Line by line, reproduce exactly the beginning of the listing below, ending with the line that contains "ztop+.02).build('roof', 'galvanised', rt)" and adding nothing.

**** Supplied material

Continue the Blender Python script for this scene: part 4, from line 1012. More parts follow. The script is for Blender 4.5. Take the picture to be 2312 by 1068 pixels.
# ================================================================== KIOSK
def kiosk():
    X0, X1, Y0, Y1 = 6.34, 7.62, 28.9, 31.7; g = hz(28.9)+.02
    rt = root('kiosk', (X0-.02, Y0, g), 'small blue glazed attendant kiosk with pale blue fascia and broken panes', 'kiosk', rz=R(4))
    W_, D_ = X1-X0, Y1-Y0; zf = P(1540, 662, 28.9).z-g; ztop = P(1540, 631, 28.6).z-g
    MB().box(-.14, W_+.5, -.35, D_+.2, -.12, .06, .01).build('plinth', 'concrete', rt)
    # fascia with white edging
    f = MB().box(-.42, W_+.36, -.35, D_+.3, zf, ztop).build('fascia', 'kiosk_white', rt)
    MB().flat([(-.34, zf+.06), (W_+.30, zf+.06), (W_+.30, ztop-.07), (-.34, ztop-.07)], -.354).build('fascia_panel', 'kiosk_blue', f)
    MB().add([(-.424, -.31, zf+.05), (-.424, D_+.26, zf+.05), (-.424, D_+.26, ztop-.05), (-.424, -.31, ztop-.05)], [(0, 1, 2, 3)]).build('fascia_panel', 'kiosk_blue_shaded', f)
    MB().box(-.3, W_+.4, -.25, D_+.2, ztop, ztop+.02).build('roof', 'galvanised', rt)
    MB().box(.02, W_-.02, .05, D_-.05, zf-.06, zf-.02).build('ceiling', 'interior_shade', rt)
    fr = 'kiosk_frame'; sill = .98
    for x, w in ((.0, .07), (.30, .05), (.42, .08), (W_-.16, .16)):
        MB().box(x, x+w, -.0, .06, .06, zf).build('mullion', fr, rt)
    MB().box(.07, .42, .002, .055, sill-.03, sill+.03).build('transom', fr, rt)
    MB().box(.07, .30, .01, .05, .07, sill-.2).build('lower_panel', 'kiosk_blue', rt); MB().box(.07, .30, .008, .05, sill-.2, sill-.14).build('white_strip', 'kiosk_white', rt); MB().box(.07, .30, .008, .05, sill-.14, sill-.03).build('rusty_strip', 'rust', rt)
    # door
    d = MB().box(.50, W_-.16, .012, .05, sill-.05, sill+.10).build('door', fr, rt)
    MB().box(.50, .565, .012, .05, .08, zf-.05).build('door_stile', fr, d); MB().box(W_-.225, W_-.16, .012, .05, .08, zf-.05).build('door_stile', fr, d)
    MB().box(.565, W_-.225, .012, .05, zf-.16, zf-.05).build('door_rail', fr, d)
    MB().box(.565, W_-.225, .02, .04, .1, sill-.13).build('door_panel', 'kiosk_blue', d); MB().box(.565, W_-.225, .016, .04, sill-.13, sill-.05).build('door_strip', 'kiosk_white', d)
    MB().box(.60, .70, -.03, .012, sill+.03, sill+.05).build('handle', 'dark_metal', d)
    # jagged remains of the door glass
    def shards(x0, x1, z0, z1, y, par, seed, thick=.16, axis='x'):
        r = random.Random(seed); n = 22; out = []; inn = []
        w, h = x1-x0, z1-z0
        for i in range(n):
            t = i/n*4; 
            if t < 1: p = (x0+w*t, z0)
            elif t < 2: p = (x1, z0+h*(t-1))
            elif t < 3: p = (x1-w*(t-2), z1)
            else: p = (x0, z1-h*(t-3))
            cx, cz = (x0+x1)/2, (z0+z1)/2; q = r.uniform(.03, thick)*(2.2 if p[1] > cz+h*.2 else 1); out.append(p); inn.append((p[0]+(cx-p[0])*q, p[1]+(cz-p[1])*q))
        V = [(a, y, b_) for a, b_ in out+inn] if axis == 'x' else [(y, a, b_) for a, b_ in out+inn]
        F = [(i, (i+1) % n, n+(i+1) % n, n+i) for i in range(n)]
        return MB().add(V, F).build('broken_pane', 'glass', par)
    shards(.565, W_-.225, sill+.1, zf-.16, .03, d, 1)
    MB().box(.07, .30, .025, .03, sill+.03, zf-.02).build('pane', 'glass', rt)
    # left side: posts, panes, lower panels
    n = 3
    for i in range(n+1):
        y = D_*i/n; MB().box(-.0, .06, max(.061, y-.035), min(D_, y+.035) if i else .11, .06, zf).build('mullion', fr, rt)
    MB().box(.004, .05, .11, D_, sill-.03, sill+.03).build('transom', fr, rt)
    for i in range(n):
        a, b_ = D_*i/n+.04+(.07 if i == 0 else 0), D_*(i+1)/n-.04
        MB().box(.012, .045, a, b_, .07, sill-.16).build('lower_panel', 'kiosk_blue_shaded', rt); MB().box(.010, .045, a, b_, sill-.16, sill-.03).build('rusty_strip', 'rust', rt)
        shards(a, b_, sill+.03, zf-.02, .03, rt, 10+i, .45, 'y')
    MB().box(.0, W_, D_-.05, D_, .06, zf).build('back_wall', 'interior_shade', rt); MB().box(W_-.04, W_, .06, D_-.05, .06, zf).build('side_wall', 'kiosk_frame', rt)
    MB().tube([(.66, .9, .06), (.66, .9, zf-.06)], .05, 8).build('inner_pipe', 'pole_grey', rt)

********

Output for this task »
Continue the Blender Python script for this scene: part 4, from line 1012. More parts follow. The script is for Blender 4.5. Take the picture to be 2312 by 1068 pixels.
# ================================================================== KIOSK
def kiosk():
    X0, X1, Y0, Y1 = 6.34, 7.62, 28.9, 31.7; g = hz(28.9)+.02
    rt = root('kiosk', (X0-.02, Y0, g), 'small blue glazed attendant kiosk with pale blue fascia and broken panes', 'kiosk', rz=R(4))
    W_, D_ = X1-X0, Y1-Y0; zf = P(1540, 662, 28.9).z-g; ztop = P(1540, 631, 28.6).z-g
    MB().box(-.14, W_+.5, -.35, D_+.2, -.12, .06, .01).build('plinth', 'concrete', rt)
    # fascia with white edging
    f = MB().box(-.42, W_+.36, -.35, D_+.3, zf, ztop).build('fascia', 'kiosk_white', rt)
    MB().flat([(-.34, zf+.06), (W_+.30, zf+.06), (W_+.30, ztop-.07), (-.34, ztop-.07)], -.354).build('fascia_panel', 'kiosk_blue', f)
    MB().add([(-.424, -.31, zf+.05), (-.424, D_+.26, zf+.05), (-.424, D_+.26, ztop-.05), (-.424, -.31, ztop-.05)], [(0, 1, 2, 3)]).build('fascia_panel', 'kiosk_blue_shaded', f)
    MB().box(-.3, W_+.4, -.25, D_+.2, ztop, ztop+.02).build('roof', 'galvanised', rt)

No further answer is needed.